Prince of Wales' charity under investigation

The controversy over the Prince of Wales using his position to influence planning decisions took a new turn today with confirmation that the Charity Commission has asked the Prince’s Foundation for the Built Environment to explain its relationship with the heir to the throne.

Their investigation is prompted by concerns that the charity has gone beyond its remit as a registered charity and tried to influence a number of planning decisions and a complaint that it is acting as his “private lobby firm”:

The Prince has already clashed with the architect Lord Rogers of Riverside, who said that the Prince’s controversial intervention in the Chelsea Barracks project had created a “dangerous precedent”.
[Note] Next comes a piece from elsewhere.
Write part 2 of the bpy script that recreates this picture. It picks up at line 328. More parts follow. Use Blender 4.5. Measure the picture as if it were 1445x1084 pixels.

Qatari Diar, the developers, withdrew their planning application for a £3 billion housing project on the site in West London after the Prince criticised Lord Rogers’ glass and steel design as “unsympathetic” and wrote to the Emir of Qatar to complain. He also asked the Qatari ruler to consider an alternative design by Quinlan Terry, a classicist whose work he favours.

When the plans were dropped in June, a spokesman for the development said that the foundation would be among the stakeholders asked to discuss any new submissions.

Lord Rogers said that the Prince had abused his power. “I think that anyone who uses his power due to birth breaks a constitutional understanding,” he said.

Hank Dittmar, the chief executive of the foundation, has denied allegations it was acting in breach of charity law. He says that although they value the Prince's input the charity makes its own decisions.